------ Records supplied

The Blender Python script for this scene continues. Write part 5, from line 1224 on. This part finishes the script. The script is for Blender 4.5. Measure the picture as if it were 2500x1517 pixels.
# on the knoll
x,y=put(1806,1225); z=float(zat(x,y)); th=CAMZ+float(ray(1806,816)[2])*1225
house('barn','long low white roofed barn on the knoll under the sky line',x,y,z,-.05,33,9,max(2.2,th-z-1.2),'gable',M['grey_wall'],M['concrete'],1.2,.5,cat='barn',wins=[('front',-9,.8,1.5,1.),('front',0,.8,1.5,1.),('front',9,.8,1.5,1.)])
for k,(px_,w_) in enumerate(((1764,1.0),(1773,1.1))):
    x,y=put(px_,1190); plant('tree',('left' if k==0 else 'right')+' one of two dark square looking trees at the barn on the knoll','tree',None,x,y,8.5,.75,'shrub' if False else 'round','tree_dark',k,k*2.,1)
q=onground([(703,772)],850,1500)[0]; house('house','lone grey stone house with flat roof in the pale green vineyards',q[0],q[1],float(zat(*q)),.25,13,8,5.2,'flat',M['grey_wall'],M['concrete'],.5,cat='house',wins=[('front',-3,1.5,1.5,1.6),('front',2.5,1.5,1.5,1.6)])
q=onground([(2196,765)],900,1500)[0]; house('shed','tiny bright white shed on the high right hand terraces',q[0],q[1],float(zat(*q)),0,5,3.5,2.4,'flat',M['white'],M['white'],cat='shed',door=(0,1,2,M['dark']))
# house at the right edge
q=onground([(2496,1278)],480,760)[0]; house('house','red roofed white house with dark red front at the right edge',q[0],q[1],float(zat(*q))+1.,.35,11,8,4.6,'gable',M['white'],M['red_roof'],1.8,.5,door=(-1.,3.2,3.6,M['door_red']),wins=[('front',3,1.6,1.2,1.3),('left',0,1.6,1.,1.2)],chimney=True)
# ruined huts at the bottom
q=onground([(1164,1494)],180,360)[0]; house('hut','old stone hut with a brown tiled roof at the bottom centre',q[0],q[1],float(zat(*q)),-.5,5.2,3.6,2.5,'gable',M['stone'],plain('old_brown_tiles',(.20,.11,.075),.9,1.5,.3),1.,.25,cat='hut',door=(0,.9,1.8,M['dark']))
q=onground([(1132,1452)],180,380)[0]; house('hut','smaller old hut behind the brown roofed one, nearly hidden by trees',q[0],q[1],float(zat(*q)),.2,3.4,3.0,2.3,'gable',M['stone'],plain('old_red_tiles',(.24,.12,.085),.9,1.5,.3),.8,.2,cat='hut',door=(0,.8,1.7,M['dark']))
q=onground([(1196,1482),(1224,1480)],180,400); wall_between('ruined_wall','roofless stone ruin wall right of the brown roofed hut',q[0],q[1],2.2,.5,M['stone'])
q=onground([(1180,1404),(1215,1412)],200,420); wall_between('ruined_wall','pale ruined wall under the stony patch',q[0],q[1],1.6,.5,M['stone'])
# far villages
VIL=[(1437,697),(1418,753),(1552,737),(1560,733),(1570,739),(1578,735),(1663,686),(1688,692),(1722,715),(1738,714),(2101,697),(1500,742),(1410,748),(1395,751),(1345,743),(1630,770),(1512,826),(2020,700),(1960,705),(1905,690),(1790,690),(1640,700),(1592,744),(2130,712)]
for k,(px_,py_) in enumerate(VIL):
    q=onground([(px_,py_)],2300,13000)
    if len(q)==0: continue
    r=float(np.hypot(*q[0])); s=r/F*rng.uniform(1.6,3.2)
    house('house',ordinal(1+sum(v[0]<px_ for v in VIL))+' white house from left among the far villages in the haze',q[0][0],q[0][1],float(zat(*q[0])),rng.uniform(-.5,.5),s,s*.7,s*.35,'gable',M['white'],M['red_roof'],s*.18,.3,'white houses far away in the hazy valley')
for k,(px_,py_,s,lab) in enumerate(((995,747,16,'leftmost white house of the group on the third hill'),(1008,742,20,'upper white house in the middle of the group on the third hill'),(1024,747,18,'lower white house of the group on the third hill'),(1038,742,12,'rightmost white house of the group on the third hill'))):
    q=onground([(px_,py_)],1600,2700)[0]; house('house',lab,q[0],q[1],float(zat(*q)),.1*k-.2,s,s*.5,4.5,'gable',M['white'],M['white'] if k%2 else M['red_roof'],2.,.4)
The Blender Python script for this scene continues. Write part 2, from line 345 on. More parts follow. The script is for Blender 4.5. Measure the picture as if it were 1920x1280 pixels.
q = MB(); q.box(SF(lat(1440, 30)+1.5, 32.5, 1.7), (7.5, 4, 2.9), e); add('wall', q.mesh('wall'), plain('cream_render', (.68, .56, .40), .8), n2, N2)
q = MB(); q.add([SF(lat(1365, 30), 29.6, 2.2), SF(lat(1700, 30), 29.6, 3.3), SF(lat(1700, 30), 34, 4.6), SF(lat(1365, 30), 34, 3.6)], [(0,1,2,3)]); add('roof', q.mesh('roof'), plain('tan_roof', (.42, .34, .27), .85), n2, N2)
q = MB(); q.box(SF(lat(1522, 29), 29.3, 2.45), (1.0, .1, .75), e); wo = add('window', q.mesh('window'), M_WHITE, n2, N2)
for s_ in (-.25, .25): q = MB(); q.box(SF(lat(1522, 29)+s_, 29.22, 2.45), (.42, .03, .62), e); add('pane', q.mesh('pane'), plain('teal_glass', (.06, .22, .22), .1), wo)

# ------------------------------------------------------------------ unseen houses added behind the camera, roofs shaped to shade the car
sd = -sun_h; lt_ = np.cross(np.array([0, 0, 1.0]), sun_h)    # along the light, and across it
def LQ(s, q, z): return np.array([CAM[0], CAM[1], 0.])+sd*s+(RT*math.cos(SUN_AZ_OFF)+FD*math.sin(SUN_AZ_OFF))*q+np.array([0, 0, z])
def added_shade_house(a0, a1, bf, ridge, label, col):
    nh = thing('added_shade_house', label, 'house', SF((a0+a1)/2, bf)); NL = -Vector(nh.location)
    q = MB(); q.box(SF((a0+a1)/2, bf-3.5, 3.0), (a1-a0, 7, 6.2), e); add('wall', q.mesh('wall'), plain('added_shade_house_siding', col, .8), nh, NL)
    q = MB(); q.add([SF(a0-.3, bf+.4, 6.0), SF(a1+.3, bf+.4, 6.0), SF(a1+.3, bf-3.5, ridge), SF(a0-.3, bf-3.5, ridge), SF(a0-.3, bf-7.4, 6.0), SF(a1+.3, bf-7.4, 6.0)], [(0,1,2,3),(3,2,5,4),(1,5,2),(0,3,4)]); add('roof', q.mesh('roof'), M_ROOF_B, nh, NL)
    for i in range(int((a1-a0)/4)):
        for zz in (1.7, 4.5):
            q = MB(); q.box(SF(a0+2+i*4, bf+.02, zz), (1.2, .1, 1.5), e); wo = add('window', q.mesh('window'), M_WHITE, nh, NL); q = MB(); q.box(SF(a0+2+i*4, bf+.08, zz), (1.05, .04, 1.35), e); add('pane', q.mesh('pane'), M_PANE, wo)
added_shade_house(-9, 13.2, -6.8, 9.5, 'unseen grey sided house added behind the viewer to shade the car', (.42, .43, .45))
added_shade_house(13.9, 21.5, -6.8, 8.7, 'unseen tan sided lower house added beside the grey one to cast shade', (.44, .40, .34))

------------

▸ **Exercise requirements**: Begin at the line that has "were 1920x1280 pixels."; stop after the line that has "for s_ in (-.25, .25): q". Copy every line in that span exactly.

▸ **Answer to this task**:
The Blender Python script for this scene continues. Write part 2, from line 345 on. More parts follow. The script is for Blender 4.5. Measure the picture as if it were 1920x1280 pixels.
q = MB(); q.box(SF(lat(1440, 30)+1.5, 32.5, 1.7), (7.5, 4, 2.9), e); add('wall', q.mesh('wall'), plain('cream_render', (.68, .56, .40), .8), n2, N2)
q = MB(); q.add([SF(lat(1365, 30), 29.6, 2.2), SF(lat(1700, 30), 29.6, 3.3), SF(lat(1700, 30), 34, 4.6), SF(lat(1365, 30), 34, 3.6)], [(0,1,2,3)]); add('roof', q.mesh('roof'), plain('tan_roof', (.42, .34, .27), .85), n2, N2)
q = MB(); q.box(SF(lat(1522, 29), 29.3, 2.45), (1.0, .1, .75), e); wo = add('window', q.mesh('window'), M_WHITE, n2, N2)
for s_ in (-.25, .25): q = MB(); q.box(SF(lat(1522, 29)+s_, 29.22, 2.45), (.42, .03, .62), e); add('pane', q.mesh('pane'), plain('teal_glass', (.06, .22, .22), .1), wo)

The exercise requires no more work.